Del Tratado de Tertuliano, presbítero, Sobre la oración
La oración es una ofrenda espiritual que ha eliminado los antiguos sacrificios.
¿Qué me importa -dice- el número de vuestros sacrificios? Estoy harto de
holocaustos de carneros, de grasa de becerros; la sangre de toros, corderos y
chivos no me agrada. ¿Quién pide algo de vuestras manos?
El Evangelio nos enseña qué es lo que pide el Señor: Llega la hora -dice-
en que los verdaderos adoradores adorarán al Padre en
espíritu y en verdad. Porque Dios
es espíritu y, por esto, tales son los adoradores que busca. Nosotros somos los
verdaderos adoradores y verdaderos sacerdotes, ya que, orando en espíritu,
ofrecemos el sacrificio espiritual de la oración, la ofrenda adecuada y
agradable a Dios, la que él pedía, la que él preveía.
Esta ofrenda, ofrecida de corazón, alimentada con la fe, cuidada con la verdad,
íntegra por la inocencia, limpia por la castidad, coronada con el amor, es la
que debemos llevar al altar de Dios, con el acompañamiento solemne de las buenas
obras, en medio de salmos e himnos, seguros de que con ella alcanzaremos de Dios
cualquier cosa que le pidamos.
¿Qué podrá negar Dios, en efecto, a una oración que procede del espíritu y de
la verdad, si es él quien la exige? Hemos leído, oído y creído los argumentos
que demuestran su gran eficacia.
En tiempos pasados, la oración liberaba del fuego, de las bestias, de la falta
de alimento, y sin embargo no había recibido aún de Cristo su forma propia.
¡Cuánta más eficacia no tendrá, pues, la oración cristiana! Ciertamente, no hace
venir el rocío angélico en medio del fuego, ni cierra la boca de los leones, ni
transporta a los hambrientos la comida de los segadores (como en aquellos casos
del antiguo Testamento); no impide milagrosamente el sufrimiento, sino que, sin
evitarles el dolor a los que sufren, los fortalece con la resignación, con su
fuerza les aumenta la gracia para que vean, con los ojos de la fe, el premio
reservado a los que sufren por el nombre de Dios.
En el pasado, la oración hacía venir calamidades, aniquilaba los ejércitos
enemigos, impedía la lluvia necesaria.
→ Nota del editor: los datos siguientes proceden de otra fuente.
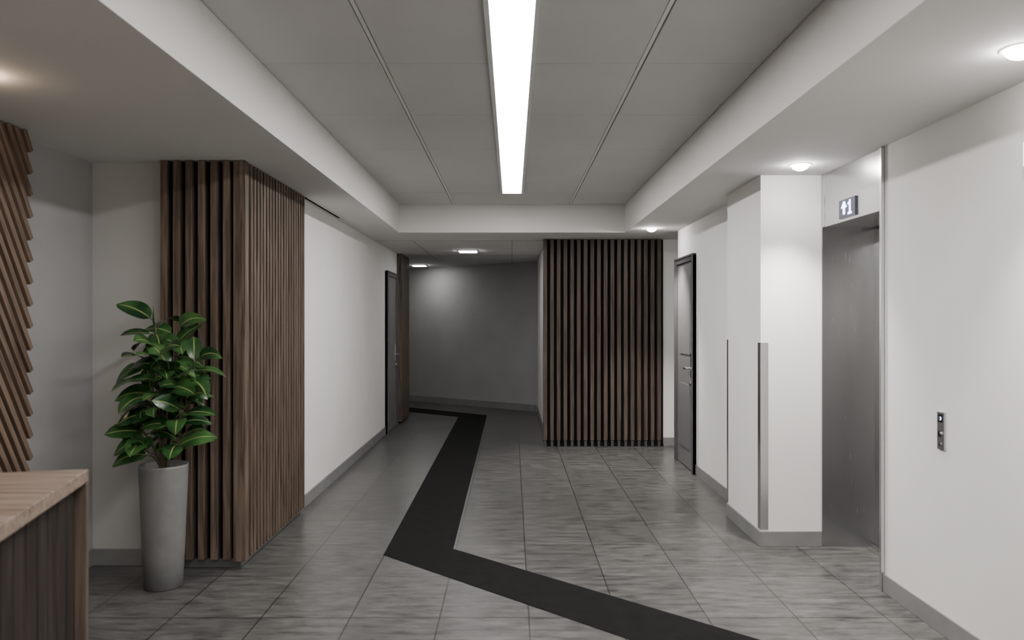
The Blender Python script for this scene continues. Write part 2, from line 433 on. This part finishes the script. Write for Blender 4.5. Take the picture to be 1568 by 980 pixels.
def leaf_mat():
    m = new_mat('rubber_leaf',(0.02,0.07,0.02),0.25)
    nt = m.node_tree; N = nt.nodes; L = nt.links; p = N['Principled BSDF']
    uv = N.new('ShaderNodeUVMap'); uv.uv_map='UVMap'; sp = N.new('ShaderNodeSeparateXYZ'); L.new(uv.outputs[0], sp.inputs[0])
    a = N.new('ShaderNodeMath'); a.operation='SUBTRACT'; a.inputs[1].default_value=0.5; L.new(sp.outputs[0],a.inputs[0])
    c = N.new('ShaderNodeMath'); c.operation='ABSOLUTE'; L.new(a.outputs[0],c.inputs[0])
    mr = N.new('ShaderNodeMapRange'); mr.inputs['From Min'].default_value=0.012; mr.inputs['From Max'].default_value=0.05
    mr.inputs['To Min'].default_value=1; mr.inputs['To Max'].default_value=0; L.new(c.outputs[0],mr.inputs['Value'])
    tc = N.new('ShaderNodeTexCoord'); no = N.new('ShaderNodeTexNoise'); no.inputs['Scale'].default_value=7; L.new(tc.outputs['Object'],no.inputs['Vector'])
    cr = N.new('ShaderNodeValToRGB'); e=cr.color_ramp.elements
    e[0].position=0.35; e[0].color=(0.008,0.032,0.012,1); e[1].position=0.7; e[1].color=(0.05,0.13,0.035,1)
    L.new(no.outputs['Fac'],cr.inputs[0])
    mx = N.new('ShaderNodeMix'); mx.data_type='RGBA'; L.new(mr.outputs[0],mx.inputs['Factor']); L.new(cr.outputs[0],mx.inputs['A'])
    mx.inputs['B'].default_value=(0.24,0.30,0.10,1); L.new(mx.outputs['Result'],p.inputs['Base Color'])
    return m
M_leaf = leaf_mat()

bm = bmesh.new(); uvl = bm.loops.layers.uv.new('UVMap')
def add_leaf(base, d, up, L, W, droop):
    d = d.normalized(); side = d.cross(up).normalized(); n = side.cross(d).normalized()
    NL,NW = 12,6; rows=[]
    pos = base.copy(); cur = d.copy()
    for i in range(NL+1):
        t = i/NL
        w = W*0.5*(math.sin(math.pi*min(1,t**0.85))**0.62 if 0<t<1 else 0.0)
        if t>0.88: w *= (1-t)/0.12*0.8+0.2
        row=[]
        for j in range(NW+1):
            u = j/NW*2-1
            lift = abs(u)*w*0.28 - 0.25*w*u*u*0.5
            nn = side.cross(cur).normalized()
            row.append((pos + side*(u*max(w,0.0012)) + nn*lift, j/NW, t))
        rows.append([ (bm.verts.new(a),u,v) for a,u,v in row])
        pos = pos + cur*(L/NL)
        cur = (cur + Vector((0,0,-1))*droop/NL).normalized()
    for r0,r1 in zip(rows,rows[1:]):
        for j in range(NW):
            q = [r0[j],r0[j+1],r1[j+1],r1[j]]
            f = bm.faces.new([x[0] for x in q]); f.smooth=True
            for lp,x in zip(f.loops,q): lp[uvl].uv=(x[1],x[2])
def tube(pts, r0, r1):
    seg=8; rings=[]
    for i,p in enumerate(pts):
        d = (pts[min(i+1,len(pts)-1)]-pts[max(i-1,0)]).normalized()
        a = d.orthogonal().normalized(); c = d.cross(a); r = r0+(r1-r0)*i/(len(pts)-1)
        rings.append([bm.verts.new(p+a*r*math.cos(2*math.pi*k/seg)+c*r*math.sin(2*math.pi*k/seg)) for k in range(seg)])
    for a,c in zip(rings,rings[1:]):
        for k in range(seg):
            f=bm.faces.new((a[k],a[(k+1)%seg],c[(k+1)%seg],c[k])); f.smooth=True; f.material_index=1
base0 = Vector((PX,PY,0.645))
ends = [(-0.05,0.00,1.49,7),(0.05,0.05,1.44,6),(0.19,-0.02,1.27,8),(-0.07,-0.05,1.27,8),(-0.10,-0.06,0.90,8),
        (0.16,-0.08,1.03,8),(0.10,0.02,0.84,5),(-0.02,-0.12,1.12,8),(0.08,-0.10,1.22,8),(-0.06,0.04,1.08,7),(0.03,-0.10,1.33,7),(-0.05,-0.10,0.78,4)]
for (ex,ey,ez,nl) in ends:
    end = Vector((PX+ex,PY+ey,ez)); h = ez-0.645
    root = base0+Vector((ex*0.12,ey*0.12,0))
    pts=[]
    for i in range(11):
        t=i/10; k = t**1.7
        pts.append(Vector((root.x+(end.x-root.x)*k, root.y+(end.y-root.y)*k, root.z+h*t)))
    tube(pts,0.008,0.004)
    a0 = random.random()*6.28
    for j in range(nl):
        t = 1.0 - 0.30*(j/nl)*min(1,0.45/h)*1.3
        k = t**1.7
        bp = Vector((root.x+(end.x-root.x)*k, root.y+(end.y-root.y)*k, root.z+h*t))
        a = a0+2.4*j
        el = math.radians(random.uniform(-5,40) if j>1 else random.uniform(35,65))
        d = Vector((math.cos(a)*math.cos(el)+ex*1.5, math.sin(a)*math.cos(el)*0.75-0.2, math.sin(el)*0.7))
        L = random.uniform(0.15,0.21)
        dn = d.normalized(); pet = bp+dn*0.03
        if pet.y+dn.y*L > 4.66: d.y = -abs(d.y)*0.4
        if pet.x+dn.x*L < -2.21: d.x *= 0.45
        dn = d.normalized(); pet = bp+dn*0.03
        tube([bp,pet],0.003,0.0025)
        add_leaf(pet, d, Vector((random.uniform(-0.5,0.5),random.uniform(-1.3,-0.3),1)), L, L*random.uniform(0.52,0.60), random.uniform(0.5,1.6))
me = bpy.data.meshes.new('foliage'); bm.to_mesh(me); bm.free()
me.materials.append(M_leaf); me.materials.append(M_stem)
fo = bpy.data.objects.new('foliage',me); scene.collection.objects.link(fo); fo.parent = pot

# ------------------------------------------------------------ world + camera
w = bpy.data.worlds.new('World'); scene.world = w; w.use_nodes = True
w.node_tree.nodes['Background'].inputs[0].default_value = (0.5,0.5,0.52,1)
w.node_tree.nodes['Background'].inputs[1].default_value = 0.3

cd = bpy.data.cameras.new('camera'); cam = bpy.data.objects.new('camera',cd); scene.collection.objects.link(cam)
cam.location = (0,0,1.5); cam.rotation_euler = (math.radians(90),0,0)
cd.sensor_width = 36; cd.lens = 27.55; cd.clip_start = 0.05
cd.dof.use_dof = True; cd.dof.focus_distance = 8.5; cd.dof.aperture_fstop = 3.2
scene.camera = cam
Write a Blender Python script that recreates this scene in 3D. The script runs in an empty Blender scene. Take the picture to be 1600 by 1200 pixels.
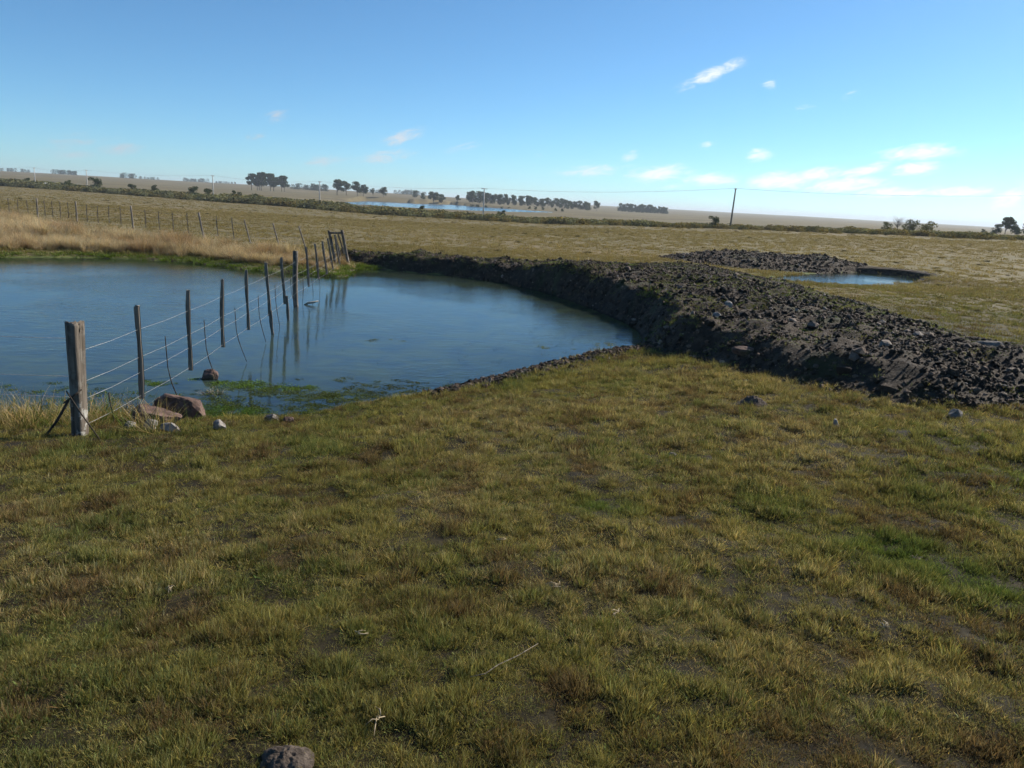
import bpy, bmesh, math, random
import numpy as np
from mathutils import Vector, Matrix, Euler

R = math.radians
SC = bpy.context.scene
COL = SC.collection

# ------------------------------------------------------------------ camera, sky, sun, exposure
CAM_H = 2.7                     # metres above the pond's water (z = 0)
PITCH, ROLL, FPX = R(13.3), R(2.8), 1200.0
cam_d = bpy.data.cameras.new("camera")
cam = bpy.data.objects.new("camera", cam_d)
COL.objects.link(cam)
cam_d.sensor_fit = 'HORIZONTAL'
cam_d.sensor_width = 36.0
cam_d.lens = 36.0 * FPX / 1600.0
cam_d.clip_start, cam_d.clip_end = 0.05, 40000
_f = Vector((0, math.cos(PITCH), -math.sin(PITCH)))
_r = Vector((1, 0, 0))
_u = _r.cross(_f)
_R = _r * math.cos(ROLL) + _u * math.sin(ROLL)
_U = _u * math.cos(ROLL) - _r * math.sin(ROLL)
m3 = Matrix((_R, _U, -_f)).transposed()
cam.matrix_world = Matrix.Translation((0, 0, CAM_H)) @ m3.to_4x4()
SC.camera = cam

SUN_AZ, SUN_EL = R(55), R(32)   # azimuth measured from +Y towards +X
sun_dir = Vector((math.sin(SUN_AZ) * math.cos(SUN_EL), math.cos(SUN_AZ) * math.cos(SUN_EL), math.sin(SUN_EL)))
sl = bpy.data.lights.new("sun", 'SUN')
sl.energy, sl.angle, sl.color = 5.0, R(0.53), (1.0, 0.91, 0.78)
so = bpy.data.objects.new("sun", sl)
COL.objects.link(so)
so.rotation_euler = sun_dir.to_track_quat('Z', 'Y').to_euler()

SKY_STRENGTH = 0.098
EXPOSURE = 0.62

SC.view_settings.view_transform = 'Standard'
SC.view_settings.look = 'None'
SC.view_settings.gamma = 1.0
SC.view_settings.use_curve_mapping = False
SC.view_settings.exposure = EXPOSURE
SC.render.engine = 'CYCLES'
SC.cycles.use_denoising = True
SC.cycles.max_bounces = 4
SC.cycles.diffuse_bounces = 2
SC.cycles.glossy_bounces = 2
SC.cycles.transparent_max_bounces = 8
SC.cycles.use_adaptive_sampling = True
SC.cycles.adaptive_threshold = 0.03
SC.cycles.volume_bounces = 0
SC.cycles.caustics_reflective = False
SC.cycles.caustics_refractive = False


class NT:
    """tiny node-tree writer"""
    def __init__(s, tree):
        s.t = tree
        s.n, s.l = tree.nodes, tree.links

    def add(s, typ, **kw):
        nd = s.n.new(typ)
        for k, v in kw.items():
            setattr(nd, k, v)
        return nd

    def put(s, sock, v):
        if isinstance(v, bpy.types.NodeSocket):
            s.l.new(v, sock)
        elif v is not None:
            sock.default_value = v

    def math(s, op, a, b=None, c=None, clamp=False):
        nd = s.add('ShaderNodeMath', operation=op, use_clamp=clamp)
        for i, v in enumerate((a, b, c)):
            if v is not None:
                s.put(nd.inputs[i], v)
        return nd.outputs[0]

    def vmath(s, op, a, b=None):
        nd = s.add('ShaderNodeVectorMath', operation=op)
        s.put(nd.inputs[0], a)
        if b is not None:
            s.put(nd.inputs[1], b)
        return nd.outputs[0]

    def noise(s, vec, scale, detail=4, rough=0.55, dist=0.0, out=0):
        nd = s.add('ShaderNodeTexNoise')
        if vec is not None:
            s.put(nd.inputs['Vector'], vec)
        nd.inputs['Scale'].default_value = scale
        nd.inputs['Detail'].default_value = detail
        nd.inputs['Roughness'].default_value = rough
        nd.inputs['Distortion'].default_value = dist
        return nd.outputs[out]

    def ramp(s, fac, stops, interp='LINEAR'):
        nd = s.add('ShaderNodeValToRGB')
        cr = nd.color_ramp
        cr.interpolation = interp
        while len(cr.elements) < len(stops):
            cr.elements.new(0.5)
        for e, (p, c) in zip(cr.elements, stops):
            e.position = p
            e.color = (c[0], c[1], c[2], 1) if hasattr(c, '__len__') else (c, c, c, 1)
        s.put(nd.inputs[0], fac)
        return nd.outputs[0]

    def mix(s, fac, a, b, blend='MIX'):
        nd = s.add('ShaderNodeMix', data_type='RGBA', blend_type=blend)
        s.put(nd.inputs[0], fac)
        for i, v in ((6, a), (7, b)):
            if isinstance(v, (tuple, list)) and len(v) == 3:
                v = (*v, 1)
            s.put(nd.inputs[i], v)
        return nd.outputs[2]

    def smooth(s, v, lo, hi, a=0.0, b=1.0):
        nd = s.add('ShaderNodeMapRange', interpolation_type='SMOOTHSTEP')
        s.put(nd.inputs[0], v)
        nd.inputs[1].default_value, nd.inputs[2].default_value = lo, hi
        nd.inputs[3].default_value, nd.inputs[4].default_value = a, b
        return nd.outputs[0]


def build_world():
    w = bpy.data.worlds.new("World")
    SC.world = w
    w.use_nodes = True
    w.node_tree.nodes.clear()
    w.cycles.sampling_method = 'MANUAL'
    w.cycles.sample_map_resolution = 512
    t = NT(w.node_tree)
    sky = t.add('ShaderNodeTexSky', sky_type='NISHITA', sun_disc=False)
    sky.sun_elevation = SUN_EL
    sky.sun_rotation = SUN_AZ
    sky.altitude = 100
    sky.air_density, sky.dust_density, sky.ozone_density = 0.7, 0.25, 6.0
    geo = t.add('ShaderNodeTexCoord')
    d = geo.outputs['Generated']
    sep = t.add('ShaderNodeSeparateXYZ')
    t.put(sep.inputs[0], d)
    az = t.math('ARCTAN2', sep.outputs[0], sep.outputs[1])
    el = t.math('ARCSINE', sep.outputs[2])
    # clouds: small fair-weather wisps, (azimuth deg, elevation deg, length deg, thickness deg, tilt deg, weight)
    wisps = [(12.8, 9.1, 2.3, 0.45, 25, 0.85), (11.6, 8.5, 1.2, .3, 22, .6), (16.5, 8.4, 0.6, .35, 10, .55), (18.6, 6.9, 1.0, .3, 12, .42), (21.6, 7.9, .7, .3, 40, .42),
             (-8.5, 4.1, 1.5, 0.45, 18, .95), (-17.1, 4.9, .9, .45, 20, .65), (-9.9, 2.7, 2.2, .5, 8, .7), (-13.8, 2.2, 2.0, .4, 10, .7), (-18.5, 3.5, .8, .3, 12, .6),
             (-26.7, 2.1, 1.5, .35, 8, .8), (-29.6, 1.6, 1.5, .3, 4, .75), (-4.5, 3.6, 1.6, .35, 14, .6), (5.0, 2.5, 2.4, 0.42, 5, .85), (7.6, 3.6, .8, 0.4, 25, .7),
             (9.7, 2.5, 2.2, 0.50, 8, 1.05), (13.3, 2.2, 2.0, 0.42, 3, .95), (12.8, 4.5, .7, .3, 5, .62), (16.4, 4.0, .9, 0.45, 15, .85), (18.0, 2.3, 2.4, 0.55, 4, 1.1),
             (20.0, 2.7, 1.8, .5, 10, .95), (22.0, 2.2, 2.4, 0.5, 6, 1.1), (23.1, 3.1, 1.6, .4, 14, 1.0), (26.1, 3.3, 1.5, .45, 8, 1.0), (26.3, 4.3, 2.3, .5, 5, .95),
             (25.2, 1.8, 2.6, .35, 3, .95), (28.8, 2.0, 2.2, .38, 2, .9), (31.4, 1.6, 1.2, .6, 30, .9), (36, 3, 4, .6, 8, .9), (44, 3, 4, .6, 5, .9), (-40, 3.0, 3, .5, 8, .5)]
    D2 = math.degrees
    azd = t.math('MULTIPLY', az, D2(1.0))
    eld = t.math('MULTIPLY', el, D2(1.0))
    acc = None
    for (a0, e0, L, T, tilt, wt) in wisps:
        ca, sa = math.cos(R(tilt)), math.sin(R(tilt))
        da = t.math('SUBTRACT', azd, a0)
        de = t.math('SUBTRACT', eld, e0)
        p = t.math('MULTIPLY_ADD', da, ca / L, t.math('MULTIPLY', de, sa / L))
        q = t.math('MULTIPLY_ADD', da, -sa / T, t.math('MULTIPLY', de, ca / T))
        r2 = t.math('ADD', t.math('MULTIPLY', p, p), t.math('MULTIPLY', q, q))
        g = t.math('MULTIPLY', t.math('EXPONENT', t.math('MULTIPLY', r2, -0.8)), wt)
        acc = g if acc is None else t.math('MAXIMUM', acc, g)
    # thin low band of the same cloud all the way round
    comb = t.add('ShaderNodeCombineXYZ')
    t.put(comb.inputs[0], t.math('MULTIPLY', azd, 0.32))
    t.put(comb.inputs[1], t.math('MULTIPLY_ADD', azd, -0.18, eld))
    fine = t.noise(comb.outputs[0], 1.9, 9, 0.70, 1.1)
    broad = t.noise(comb.outputs[0], 0.45, 3, 0.5)
    band = t.math('MULTIPLY', t.smooth(eld, 0.8, 2.0), t.smooth(eld, 3.5, 7.0, 1, 0))
    gen = t.math('MULTIPLY', t.math('MULTIPLY', t.smooth(broad, 0.5, 0.75), band), 0.55)
    acc = t.math('MAXIMUM', acc, gen)
    dens = t.math('MULTIPLY_ADD', t.math('SUBTRACT', fine, 0.5), 1.9, acc)
    dens = t.math('MULTIPLY', t.smooth(dens, 0.22, 1.20), t.smooth(acc, 0.05, 0.50))
    # clouds nearer the sun are whiter, those away from it greyer and pinker
    sunny = t.smooth(azd, -25, 25)
    ccol = t.mix(sunny, (0.40, 0.42, 0.46), (0.80, 0.80, 0.78))
    skyc = t.vmath('SCALE', sky.outputs[0])
    skyc.node.inputs['Scale'].default_value = SKY_STRENGTH
    skyc = t.vmath('MULTIPLY', skyc, (0.76, 0.985, 0.955))      # cooler white balance
    mixc = t.mix(t.math('MULTIPLY', dens, 0.85), skyc, ccol)
    bg = t.add('ShaderNodeBackground')
    t.put(bg.inputs[0], mixc)
    bg.inputs[1].default_value = 1.0
    out = t.add('ShaderNodeOutputWorld')
    t.l.new(bg.outputs[0], out.inputs[0])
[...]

Ahora, por el contrario, la oración del
justo aparta la ira de Dios, vela en favor de los enemigos, suplica por los
perseguidores. ¿Qué tiene de extraño que haga caer el agua del cielo, si pudo
impetrar que de allí bao jara fuego? La oración es lo único que tiene poder
sobre Dios; pero Cristo no quiso que sirviera para operar mal alguno, sino que
toda la eficacia que él le ha dado ha de servir para el bien.
Por esto, su finalidad es servir de sufragio a las almas de los difuntos,
robustecer a los débiles, curar a los enfermos, liberar a los posesos, abrir las
puertas de las cárceles, deshacer las ataduras de los inocentes.
La oración sirve también para perdonar los pecados, para apartar las
tentaciones, para hacer que cesen las persecuciones, para consolar a los
abatidos, para deleitar a los magnánimos, para guiar a los peregrinos, para
mitigar las tempestades, para impedir su actuación a los ladrones, para
alimentar a los pobres, para llevar por buen camino a los ricos, para levantar a
los caídos, para sostener a los que van a caer, para hacer que resistan los que
están en pie.
Oran los mismos ángeles, ora toda la creación, oran los animales domésticos y
los salvajes, y doblan las rodillas y, cuando salen de sus establos o guaridas,
levantan la vista hacia el cielo y con la boca, a su manera, hacen vibrar el
aire. También las aves, cuando despiertan, alzan el vuelo hacia el cielo y
extienden las alas, en lugar de las manos, en forma de cruz y dicen algo que
asemeja una oración.
¿Qué más podemos añadir acerca de la oración? El mismo Señor en persona oró; a
él sea el honor y el poder por los siglos de los siglos.